Saturday, October 04, 2008

Updated - NYT Series - The Reckoning

Better late than never, I guess. The New York Times has a series of articles out exploring the causes of the financial crisis - The Reckoning - which sounds like a bad slasher flick to me and has comparable levels of anti-social, risky and reprehensible behavior. The three I have read:
  • Behind Insurer’s Crisis, Blind Eye to a Web of Risk on AIG. This one delves int the heart of the shadow banking system Nouriel Roubini keesp discussing. To me, the key here is that Goldman Sachs was intimately involved with both the financial wheelings and dealing of AIG and with crafting the government response to the crisis that ensued, but refuses to come clean about its level of involvement.
    AIG Meltdown Graphic
  • Agency’s ’04 Rule Let Banks Pile Up New Debt on the deliberate acts by the SEC and the Treasury to refuse to impose the slightest bit of regulation or oversight. Cox and Paulson have a lot to answer for. This article is the smoking gun as to why things got out of hand. Anyone who wants to know where the primary blame (there's plenty to go around) for the financial meltdown belongs can just read this article.
    Narrated slideshow by Stephen Labaton.
  • Pressured to Take On Risk, Fannie Hit a Tipping Point on Fannie Mae (FNM). The slant on the article is not so good, but it does make clear that FNM has had a series of bad managers and is having two different crises conflated into one. There is the Raines/Howard problems into 2004, with accounting malfeasance and internal errors brought about by a grow-at-all-costs attitude. Then there are the Daniel Mudd problems from 2004 - 2008, when the housing bubble finished its expansion and FNM was caught between too many masters - infestors, the mortage industry and Congress.
    Graph of Fannie Mae's market share through the bubble.

These articles, particularly the first two, are must reads to get an idea of what the Bush administration allowed the financial sector to get away with since 2000 and especially since 2004 (when reading the articles, make careful note of events across the industry in that year, when it was not certain Bush would win reelection.). Hanky Panky Paulson has a lot to answer for, given that he lobbied for the deregulation when he represented Goldman Sachs and the oversaw the non-enforcement of what little regulation was left when he became Treasury Secretary.
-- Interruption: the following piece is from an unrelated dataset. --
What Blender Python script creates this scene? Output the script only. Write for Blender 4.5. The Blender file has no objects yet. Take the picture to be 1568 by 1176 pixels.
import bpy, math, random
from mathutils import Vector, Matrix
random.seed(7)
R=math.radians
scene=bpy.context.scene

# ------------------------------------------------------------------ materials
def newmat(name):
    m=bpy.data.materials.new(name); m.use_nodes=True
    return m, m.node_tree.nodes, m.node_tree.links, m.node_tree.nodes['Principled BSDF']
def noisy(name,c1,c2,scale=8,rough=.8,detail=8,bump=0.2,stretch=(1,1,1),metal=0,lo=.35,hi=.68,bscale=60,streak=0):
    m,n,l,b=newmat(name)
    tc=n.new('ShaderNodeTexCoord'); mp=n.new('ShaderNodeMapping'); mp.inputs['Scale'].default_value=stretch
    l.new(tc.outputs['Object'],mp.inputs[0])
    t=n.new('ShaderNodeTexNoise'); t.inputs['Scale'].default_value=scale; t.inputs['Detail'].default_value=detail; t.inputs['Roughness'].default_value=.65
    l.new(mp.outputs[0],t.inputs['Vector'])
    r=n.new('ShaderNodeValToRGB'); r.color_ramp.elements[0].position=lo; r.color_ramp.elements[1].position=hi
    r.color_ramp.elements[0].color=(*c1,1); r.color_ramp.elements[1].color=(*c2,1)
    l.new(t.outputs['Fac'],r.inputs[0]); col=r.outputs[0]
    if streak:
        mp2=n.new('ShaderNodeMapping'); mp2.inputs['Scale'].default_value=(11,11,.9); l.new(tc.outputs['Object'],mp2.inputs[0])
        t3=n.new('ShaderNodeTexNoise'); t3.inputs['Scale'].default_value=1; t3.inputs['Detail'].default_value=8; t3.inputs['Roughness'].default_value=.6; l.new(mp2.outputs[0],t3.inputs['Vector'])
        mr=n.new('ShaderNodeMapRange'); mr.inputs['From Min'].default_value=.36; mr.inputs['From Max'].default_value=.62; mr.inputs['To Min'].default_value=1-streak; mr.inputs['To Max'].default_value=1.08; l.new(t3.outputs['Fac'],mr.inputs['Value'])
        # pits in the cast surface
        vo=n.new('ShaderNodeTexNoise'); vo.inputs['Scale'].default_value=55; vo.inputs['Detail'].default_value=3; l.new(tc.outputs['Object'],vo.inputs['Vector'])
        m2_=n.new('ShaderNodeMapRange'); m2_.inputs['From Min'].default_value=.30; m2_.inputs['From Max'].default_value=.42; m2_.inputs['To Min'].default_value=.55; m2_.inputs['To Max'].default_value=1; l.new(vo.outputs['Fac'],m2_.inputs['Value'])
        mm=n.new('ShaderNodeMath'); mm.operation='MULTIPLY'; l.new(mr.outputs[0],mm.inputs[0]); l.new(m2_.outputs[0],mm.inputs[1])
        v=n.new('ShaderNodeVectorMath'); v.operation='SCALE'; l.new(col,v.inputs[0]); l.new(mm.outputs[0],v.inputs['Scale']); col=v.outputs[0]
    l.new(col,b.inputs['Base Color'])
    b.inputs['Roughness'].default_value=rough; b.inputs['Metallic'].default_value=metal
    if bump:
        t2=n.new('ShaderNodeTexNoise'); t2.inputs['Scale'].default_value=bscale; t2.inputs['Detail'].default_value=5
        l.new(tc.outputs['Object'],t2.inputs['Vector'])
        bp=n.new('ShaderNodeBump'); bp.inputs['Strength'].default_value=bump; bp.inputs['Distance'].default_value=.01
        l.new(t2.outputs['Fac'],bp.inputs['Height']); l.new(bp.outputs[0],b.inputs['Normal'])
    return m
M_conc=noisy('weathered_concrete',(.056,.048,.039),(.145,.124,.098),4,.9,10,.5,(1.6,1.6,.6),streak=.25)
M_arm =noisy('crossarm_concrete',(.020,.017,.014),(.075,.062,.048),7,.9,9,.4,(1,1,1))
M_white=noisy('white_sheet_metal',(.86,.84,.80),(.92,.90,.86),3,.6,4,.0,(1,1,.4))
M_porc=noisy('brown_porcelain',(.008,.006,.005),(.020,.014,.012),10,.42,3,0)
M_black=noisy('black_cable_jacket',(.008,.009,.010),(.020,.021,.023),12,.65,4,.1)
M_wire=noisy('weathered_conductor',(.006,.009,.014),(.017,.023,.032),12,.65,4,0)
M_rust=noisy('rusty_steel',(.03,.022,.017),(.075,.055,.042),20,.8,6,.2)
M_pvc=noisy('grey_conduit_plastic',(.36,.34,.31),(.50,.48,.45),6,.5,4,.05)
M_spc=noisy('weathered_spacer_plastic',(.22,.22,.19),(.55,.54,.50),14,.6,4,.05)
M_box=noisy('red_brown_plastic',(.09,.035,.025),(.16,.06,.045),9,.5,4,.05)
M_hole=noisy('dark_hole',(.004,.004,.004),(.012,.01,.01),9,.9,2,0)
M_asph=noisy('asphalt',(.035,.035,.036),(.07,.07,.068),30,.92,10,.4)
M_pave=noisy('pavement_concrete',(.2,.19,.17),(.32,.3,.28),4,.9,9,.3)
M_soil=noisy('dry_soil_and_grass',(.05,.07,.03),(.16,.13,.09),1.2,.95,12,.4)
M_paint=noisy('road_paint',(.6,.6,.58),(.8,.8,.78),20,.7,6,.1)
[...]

As Bill Clinton said at the Democratic Convention, we are now seeing the effect of the Right getting to run things exactly as they wish - and look at the mess they've made.

Anglachel

PS - I adjusted the links to make the articles display in a single page format and have linked in some key support information. Be sure to check out the multimedia goodies in the left hand insert areas in all three articles. There's a lot of information buried in the supporting data.

5 comments:

Shainzona said...

INFESTORS! Wonderful!

And boy, do those infestors know how to do the Hanky Panky.

Anglachel said...

I got "infestors" from Corrente.

Anglachel

Unknown said...

Too damn bad the 'Democrat' Party is composed of co-conspirators and moral cowards, read Obama, and thus has nothing to say about the Republican policies which have come close to destroying the country.

Out here in CA we have assorted crooks, Don Perata, and gutless pols, Karen Bass, who can't seem to stand up and point out that the reason our society, at every level, is in such dire straits is that the citizenry has gone along with the ReThug Kool Aide fest for the last 40 years.

At least Bill Clinton has attempted to point out this quite obvious fact.

The big split is coming in the Dem Party between those the corrupt and immoral as represented by Pelosi and those who see that the party, the citizenry, the nation must change it's agenda.

It's change or die folks. The Big Shitpile is nothing compared to The Olduvai Gorge.

Get off the couch and start working to take the Dem Party back from the scum who are running it now or it might just prove to be...

...to late.

YAB said...

This American Life has an excellent hour-long program on credit default swaps.

No political rants, just, as they say, the facts. Superbly done.

http://www.thisamericanlife.org/Radio_Episode.aspx?episode=365

Anonymous said...

The AIG example is a great example of company's demand and Paulson responding in a totally irrational way.

Paulson never looked at AIG books; he never asked why didn't you declared a problem when they needed only $50 Billion.

In my view, AIG is swindling government money and Paulson collaborating with them probably knowingly.

My knowledge of finances and the economy is non existent, but the AIG maneuver is almost funny.